I was quite a bit disillusioned with design at this point. I came into the program hoping to tackle ideas on climate change, housing, migrants/refugees, and racial boundaries - not to be doing these basic design ideas. Perhaps that was the hardest thing to deal with in the program - setting off these grand aspirations that got us into the program, and focusing on the procession and path that would ultimately play into this. 

I think the last project was the best. It was a pretty interesting design problem, combining a spiritual space (think - meditation center) with a child daycare (with kids running around and playing). 

This gave me the skills to work within illustrator, using hatches for the first time to represent foliage and spaces. It gave me precedents for what design looked like, and how simple details are able to convey a greater message about what sort of space is imagined. As I grew more confident in.

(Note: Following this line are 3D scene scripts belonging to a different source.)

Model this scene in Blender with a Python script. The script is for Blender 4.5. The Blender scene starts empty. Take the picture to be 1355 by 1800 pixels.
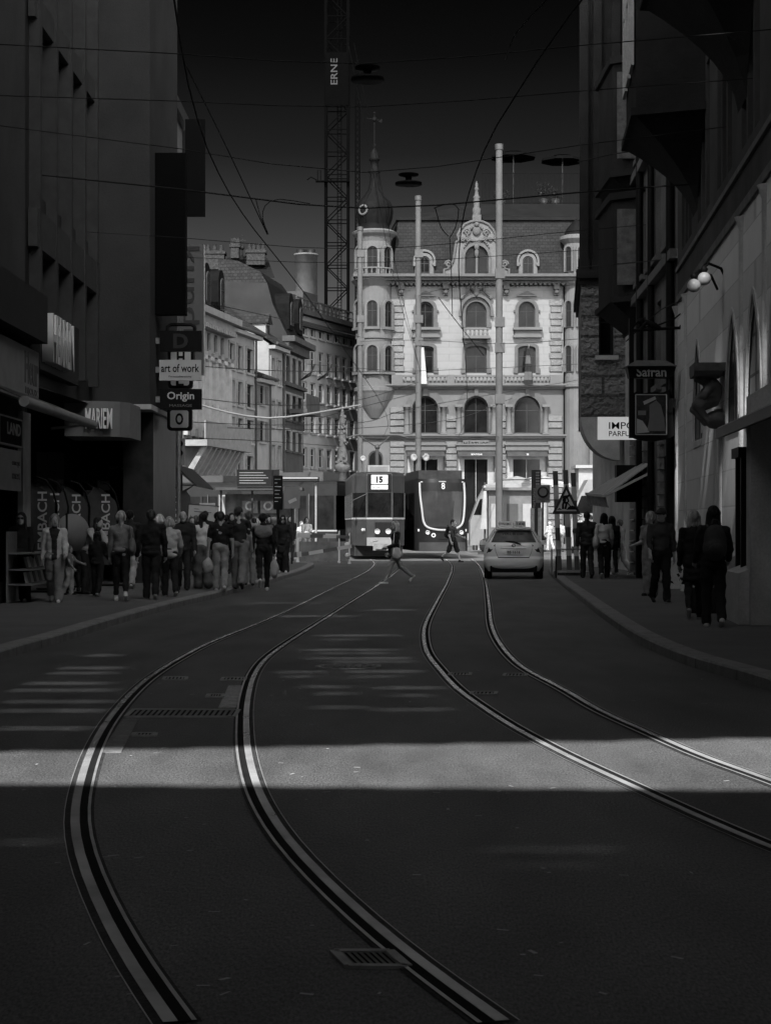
import bpy, math, random
import numpy as np
from mathutils import Vector, Matrix
R = math.radians
rnd = random.Random(7)
SC = bpy.context.scene
COL = SC.collection
F, CX, HY, EYE = 3200.0, 677.5, 922.0, 1.55     # focal length in photo pixels, principal column, horizon row, eye height

def P(px, py, d):
    return Vector(((px - CX) * d / F, d, EYE - (py - HY) * d / F))
def G(px, py, z=0.0):
    d = (EYE - z) * F / (py - HY)
    return Vector(((px - CX) * d / F, d, z))
def XX(px, d): return (px - CX) * d / F
def ZZ(py, d): return EYE - (py - HY) * d / F

# ------------------------------------------------------------------ materials
MATS = {}
def mat(name, v, rough=0.7, var=0.15, scale=3.0, bump=0.0, bscale=40.0, metal=0.0, spec=None, stretch=None, emit=None, fine=0.0, coat=0.0):
    if name in MATS: return MATS[name]
    m = bpy.data.materials.new(name); m.use_nodes = True
    nt = m.node_tree; b = nt.nodes['Principled BSDF']
    b.inputs['Roughness'].default_value = rough
    b.inputs['Metallic'].default_value = metal
    b.inputs['Specular IOR Level'].default_value = spec if spec is not None else (0.5 if rough < 0.3 or metal else 0.08 if v < 0.07 else 0.25)
    if coat: b.inputs['Coat Weight'].default_value = coat; b.inputs['Coat Roughness'].default_value = 0.08
    tc = nt.nodes.new('ShaderNodeTexCoord'); src = tc.outputs['Object']
    if stretch:
        mp = nt.nodes.new('ShaderNodeMapping'); mp.inputs['Scale'].default_value = stretch
        nt.links.new(src, mp.inputs['Vector']); src = mp.outputs['Vector']
    nz = nt.nodes.new('ShaderNodeTexNoise'); nz.inputs['Scale'].default_value = scale; nz.inputs['Detail'].default_value = 6
    nz.inputs['Roughness'].default_value = 0.62
    nt.links.new(src, nz.inputs['Vector'])
    mr = nt.nodes.new('ShaderNodeMapRange'); mr.inputs['From Min'].default_value = 0.3; mr.inputs['From Max'].default_value = 0.7
    mr.inputs['To Min'].default_value = v * (1 - var); mr.inputs['To Max'].default_value = v * (1 + var)
    nt.links.new(nz.outputs['Fac'], mr.inputs['Value'])
    out = mr.outputs['Result']
    if fine:
        n2 = nt.nodes.new('ShaderNodeTexNoise'); n2.inputs['Scale'].default_value = bscale * 1.5; n2.inputs['Detail'].default_value = 3
        nt.links.new(src, n2.inputs['Vector'])
        m2 = nt.nodes.new('ShaderNodeMapRange'); m2.inputs['From Min'].default_value = 0.3; m2.inputs['From Max'].default_value = 0.7
        m2.inputs['To Min'].default_value = 1 - fine; m2.inputs['To Max'].default_value = 1 + fine
        nt.links.new(n2.outputs['Fac'], m2.inputs['Value'])
        mm = nt.nodes.new('ShaderNodeMath'); mm.operation = 'MULTIPLY'
        nt.links.new(out, mm.inputs[0]); nt.links.new(m2.outputs['Result'], mm.inputs[1]); out = mm.outputs[0]
    cc = nt.nodes.new('ShaderNodeCombineColor')
    for k in range(3): nt.links.new(out, cc.inputs[k])
    nt.links.new(cc.outputs['Color'], b.inputs['Base Color'])
    if bump:
        n3 = nt.nodes.new('ShaderNodeTexNoise'); n3.inputs['Scale'].default_value = bscale; n3.inputs['Detail'].default_value = 5
        nt.links.new(src, n3.inputs['Vector'])
        bp = nt.nodes.new('ShaderNodeBump'); bp.inputs['Strength'].default_value = bump; bp.inputs['Distance'].default_value = 0.05
        nt.links.new(n3.outputs['Fac'], bp.inputs['Height']); nt.links.new(bp.outputs['Normal'], b.inputs['Normal'])
    if emit:
        b.inputs['Emission Color'].default_value = (emit, emit, emit, 1); b.inputs['Emission Strength'].default_value = 1
    MATS[name] = m; m.diffuse_color = (v, v, v, 1)
    return m

def brick_mat(name, v, mortar, bw, bh, msize=0.02, rough=0.8, bump=0.5, var=0.25, axis='XZ', noise_bump=0.0):
    if name in MATS: return MATS[name]
    m = mat(name, v, rough); nt = m.node_tree; b = nt.nodes['Principled BSDF']
    tc = nt.nodes.new('ShaderNodeTexCoord'); sp = nt.nodes.new('ShaderNodeSeparateXYZ'); cb = nt.nodes.new('ShaderNodeCombineXYZ')
    nt.links.new(tc.outputs['Object'], sp.inputs[0])
    if axis == 'XZ': nt.links.new(sp.outputs['X'], cb.inputs['X'])
    elif axis == 'YZ': nt.links.new(sp.outputs['Y'], cb.inputs['X'])
    nt.links.new(sp.outputs['Z' if axis != 'XY' else 'Y'], cb.inputs['Y'])
    if axis == 'XY': nt.links.new(sp.outputs['X'], cb.inputs['X'])
    br = nt.nodes.new('ShaderNodeTexBrick'); nt.links.new(cb.outputs[0], br.inputs['Vector'])
    br.inputs['Scale'].default_value = 1; br.inputs['Brick Width'].default_value = bw; br.inputs['Row Height'].default_value = bh
    br.inputs['Mortar Size'].default_value = msize; br.inputs['Mortar Smooth'].default_value = 0.2
    a, c = v * (1 - var), v * (1 + var)
    br.inputs['Color1'].default_value = (a, a, a, 1); br.inputs['Color2'].default_value = (c, c, c, 1)
    br.inputs['Mortar'].default_value = (mortar, mortar, mortar, 1)
    old = b.inputs['Base Color'].links[0].from_socket
    mx = nt.nodes.new('ShaderNodeMix'); mx.data_type = 'RGBA'; mx.inputs['Factor'].default_value = 0.35
    nt.links.new(br.outputs['Color'], mx.inputs[6]); nt.links.new(old, mx.inputs[7]); nt.links.new(mx.outputs[2], b.inputs['Base Color'])
    bp = nt.nodes.new('ShaderNodeBump'); bp.inputs['Strength'].default_value = bump; bp.inputs['Distance'].default_value = 0.04; bp.invert = True
    nt.links.new(br.outputs['Fac'], bp.inputs['Height'])
    if noise_bump:
        n3 = nt.nodes.new('ShaderNodeTexNoise'); n3.inputs['Scale'].default_value = 7; n3.inputs['Detail'].default_value = 6
        nt.links.new(tc.outputs['Object'], n3.inputs['Vector'])
        b2 = nt.nodes.new('ShaderNodeBump'); b2.inputs['Strength'].default_value = 1.0; b2.inputs['Distance'].default_value = noise_bump
        nt.links.new(n3.outputs['Fac'], b2.inputs['Height']); nt.links.new(bp.outputs['Normal'], b2.inputs['Normal'])
        nt.links.new(b2.outputs['Normal'], b.inputs['Normal'])
    else: nt.links.new(bp.outputs['Normal'], b.inputs['Normal'])
    return m

GLASS = mat('window_glass', 0.005, 0.08, 0.7, 0.6, spec=0.07)
BLACK = mat('black_paint', 0.007, 0.55, 0.2, spec=0.1)
DARK = mat('dark_metal', 0.03, 0.5, 0.2, spec=0.25)
STEEL = mat('grey_steel', 0.28, 0.45, 0.2, 8, metal=0.6)
WHITE = mat('white_paint', 0.4, 0.5, 0.06)
PALE = mat('pale_grey_paint', 0.4, 0.6, 0.1)
MIDG = mat('mid_grey_paint', 0.16, 0.6, 0.12)

# ------------------------------------------------------------------ mesh building
class MB:
    def __init__(s): s.v, s.f, s.m, s.s = [], [], [], []
    def add(s, vs, fs, m=0, smooth=False):
        o = len(s.v); s.v += [tuple(v) for v in vs]
        for f in fs: s.f.append(tuple(i + o for i in f)); s.m.append(m); s.s.append(smooth)
        return s
    def quad(s, a, b, c, d, m=0): return s.add([a, b, c, d], [(0, 1, 2, 3)], m)
    def box(s, x0, x1, y0, y1, z0, z1, m=0):
        v = [(x, y, z) for z in (z0, z1) for y in (y0, y1) for x in (x0, x1)]
        return s.add(v, [(0, 2, 3, 1), (4, 5, 7, 6), (0, 1, 5, 4), (2, 6, 7, 3), (0, 4, 6, 2), (1, 3, 7, 5)], m)
    def bx(s, c, size, M=None, m=0):
        x, y, z = (k / 2 for k in size); M = M or Matrix.Identity(3); c = Vector(c)
        v = [c + M @ Vector((a * x, b * y, d * z)) for d in (-1, 1) for b in (-1, 1) for a in (-1, 1)]
        return s.add(v, [(0, 2, 3, 1), (4, 5, 7, 6), (0, 1, 5, 4), (2, 6, 7, 3), (0, 4, 6, 2), (1, 3, 7, 5)], m)
    def bar(s, a, b, w, h=None, m=0, up=(0, 0, 1)):
        a, b = Vector(a), Vector(b); t = (b - a); L = t.length; t.normalize(); up = Vector(up)
        if abs(t.dot(up)) > 0.98: up = Vector((0, 1, 0))
        sd = t.cross(up).normalized(); u2 = sd.cross(t)
        return s.bx((a + b) / 2, (L, w, h or w), Matrix((t, sd, u2)).transposed(), m)
    def prism(s, pts, ext, m=0):
        """closed polygon (list of 3-vectors) extruded by ext"""
        n = len(pts); ext = Vector(ext); p = [Vector(q) for q in pts]
        fs = [tuple(range(n))[::-1], tuple(range(n, 2 * n))] + [(i, (i + 1) % n, n + (i + 1) % n, n + i) for i in range(n)]
        return s.add(p + [q + ext for q in p], fs, m)
    def tube(s, pts, r, n=8, m=0, caps=True, smooth=True):
        pts = [Vector(p) for p in pts]; k = len(pts); rs = r if isinstance(r, (list, tuple)) else [r] * k
        vs = []; ref = None
        for i, p in enumerate(pts):
            t = (pts[min(i + 1, k - 1)] - pts[max(i - 1, 0)])
            if t.length < 1e-9: t = Vector((0, 0, 1))
            t.normalize()
            if ref is None: ref = Vector((0, 0, 1)) if abs(t.z) < 0.9 else Vector((1, 0, 0))
            a = t.cross(ref).normalized(); b = a.cross(t); ref = b
            for j in range(n):
                q = 2 * math.pi * j / n; vs.append(p + (a * math.cos(q) + b * math.sin(q)) * rs[i])
        fs = [(i * n + j, i * n + (j + 1) % n, (i + 1) * n + (j + 1) % n, (i + 1) * n + j) for i in range(k - 1) for j in range(n)]
        s.add(vs, fs, m, smooth)
        if caps:
            s.add(vs[:n], [tuple(range(n))], m); s.add(vs[-n:], [tuple(range(n))[::-1]], m)
        return s
    def lathe(s, prof, c=(0, 0, 0), n=16, m=0, smooth=True, sx=1.0, sy=1.0, a0=0.0):
        c = Vector(c); k = len(prof); vs = []
        for r, z in prof:
            for j in range(n):
                q = a0 + 2 * math.pi * j / n; vs.append(c + Vector((r * math.cos(q) * sx, r * math.sin(q) * sy, z)))
        fs = [(i * n + j, i * n + (j + 1) % n, (i + 1) * n + (j + 1) % n, (i + 1) * n + j) for i in range(k - 1) for j in range(n)]
        return s.add(vs, fs, m, smooth)
    def ball(s, c, r, m=0, n=14, sc=(1, 1, 1)):
        h = n // 2 + 1
        prof = [(max(1e-4, math.sin(math.pi * i / h)) * r, -math.cos(math.pi * i / h) * r * sc[2]) for i in range(h + 1)]
        return s.lathe(prof, c, n, m, True, sc[0], sc[1])
    def build(s, name, mats, parent=None, M=None):
        me = bpy.data.meshes.new(name)
        v = s.v if M is None else [tuple(M @ Vector(q)) for q in s.v]
        me.from_pydata(v, [], s.f)
        if not isinstance(mats, (list, tuple)): mats = [mats]
        for k in mats: me.materials.append(k)
        me.polygons.foreach_set('material_index', s.m); me.polygons.foreach_set('use_smooth', s.s)
        me.update()
        return link(name, me, parent)
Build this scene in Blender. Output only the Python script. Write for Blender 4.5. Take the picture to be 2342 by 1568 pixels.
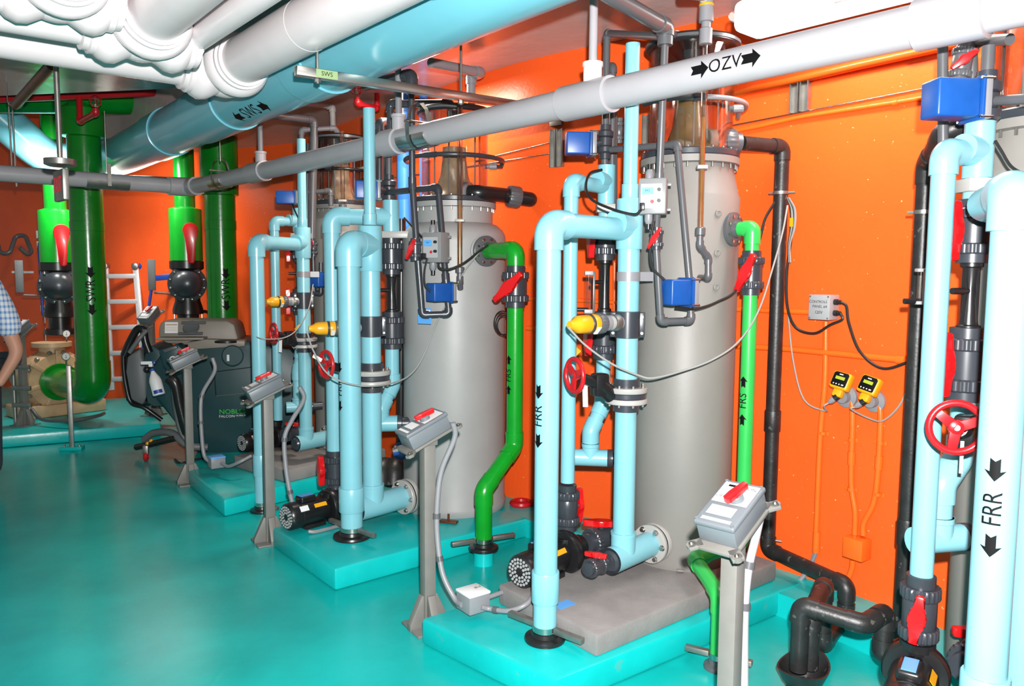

My ability to create, I also noticed discrepancies in the works of others - and that even though I didn’t come from a place with the same design training, I could still hold my own. This project gave me the greatest confidence boost - and I was lucky because something I still need to work on is workflow and speeding up my ideation process. I tend to overthink and consider too many elements at once which slows down my design speed - whereas others just pick an idea and go with it - they’re able to think through things much faster (or maybe they’ve got less to think through). I need to learn this sort of free thinking.

Ultimately, Yale is to me - a second chance - to do all the things I never was able to do in undergrad. To do the exploration, taking wacky classes, socialize, etc -> but this takes a certain degree of unlearning. I know what I like right now, but I need to make a conscious decision against pursuing those classes, and taking something different. 
Also, I feel like even with out grades - I’m not using my time in school to the best of my ability. A lot of stuff I wish I had more time to do or explore, but I don’t use my time well. Studio also eats up most of it, so there’s that. 

My friend sent me a design competition for housing in NY today, which was to produce a graphic of your idea of housing. And I had no idea how to do it - still. I have a long ways to go before I’m comfortable creating something out of nothing, before I can allow myself to dream and imagine again. Ultimately I may not be the best designer, or the best artist, but at least I feel like I’m making some headway in rediscovering, and re-allowing myself to be creative again. I want to dream once more - of possibilities and futures that the pessimist/rationalist in me knows to not be true.